The Reese grandkids call Matt's Dad "PaPa" and he takes great joy in harvesting the native crop with his grandchildren and even daughter-in-laws like me. We think the name PaPa’s Paw Paws is here to stay.

This is what the fruit  looks like on the tree.

You can see the typical size of the fruit when harvested.

We have trees of all sizes but this is
the average size of our fruiting trees.

Wednesday, August 10, 2011

Ohio Hosts the National Christmas Tree Convention

It is official, the National Christmas Tree Convention is underway in Ohio. What an honor to host this convention. Ohio is making the Christmas Tree industry proud. David was a two term president of the Ohio Christmas Tree Association and now serves as the VP. We are already finding new things to bring back for you our customers. How does a mat that will protect your flooring if you over flow your tree stand with too much water sound? I know Matt and Kristin Reese already have one ready for use this tree season. No more wet flooring in our house!
The Reese family will be taking turns at the convention learning new ways to make our farm an even better experience for you and your family and friends. This year marks the 50th year of the Ohio Christmas Tree Association (OCTA).

Tuesday, June 28, 2011

Let the Shearing Begin

The Reese men and women are busy getting the trees sheared and mowed so that you will have the perfect Christmas Tree in a few months. Christmas is less than 6 months away! Each tree would not have its perfect shape if it was not sheared each year. The trees we planted this spring will not be seared but everything else will be sheared by hand using a very sharp knife. Enjoy these photos of before and after.
 This is a white pine in the field with out being sheared.
 This is the same white pine after is was sheared.
Dave Reese the shearing pro works at shaping the tree. This takes years of practice and a strong shoulder.

Monday, April 11, 2011

Tree Planting 2011

The trees were picked up in these boxes in the morning.

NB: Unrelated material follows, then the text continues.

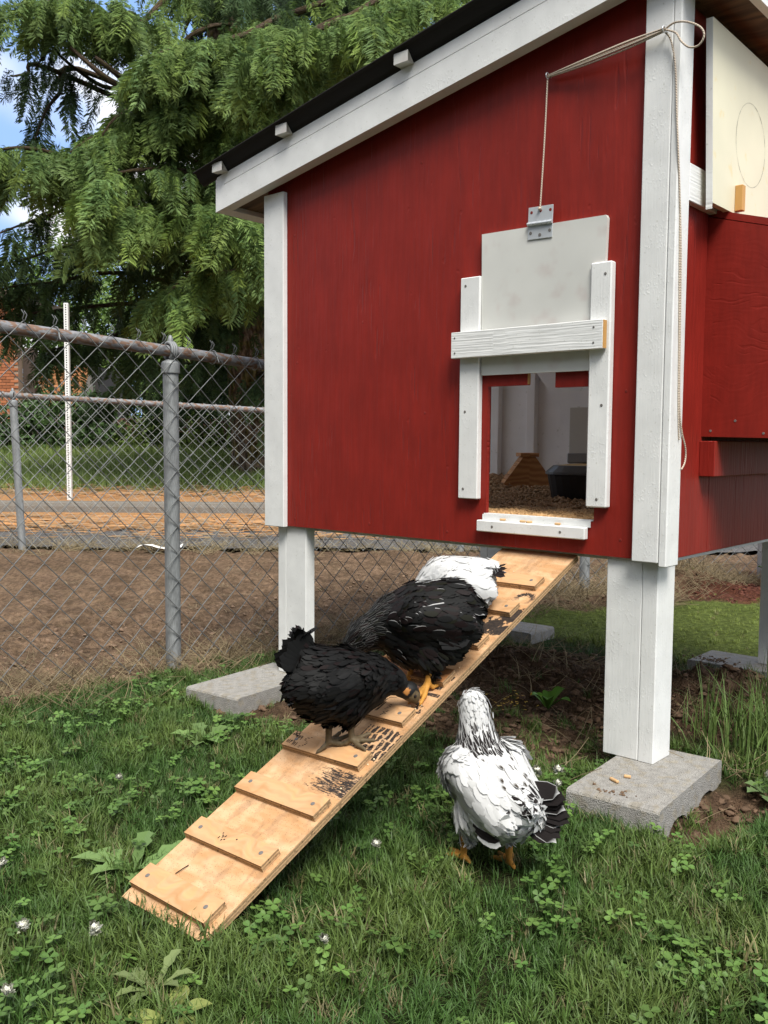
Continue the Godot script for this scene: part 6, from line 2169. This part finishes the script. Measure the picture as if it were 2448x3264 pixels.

Each tree has a hole drilled by this auger.
Campbell is learning how the whole process works from the expert "PaPa" Dave Reese.

You can see how large the roots of this sapling are. Good soil, healthy roots and the perfect amount of rain will make this little tree grow about 1 foot each year. The first year the growth will be a less as the little sapling puts all its energy into survival.

      By the end of the weekend over  2,800 new trees have been planted by big and little hands. In about 7 years these trees will be ready for our customers.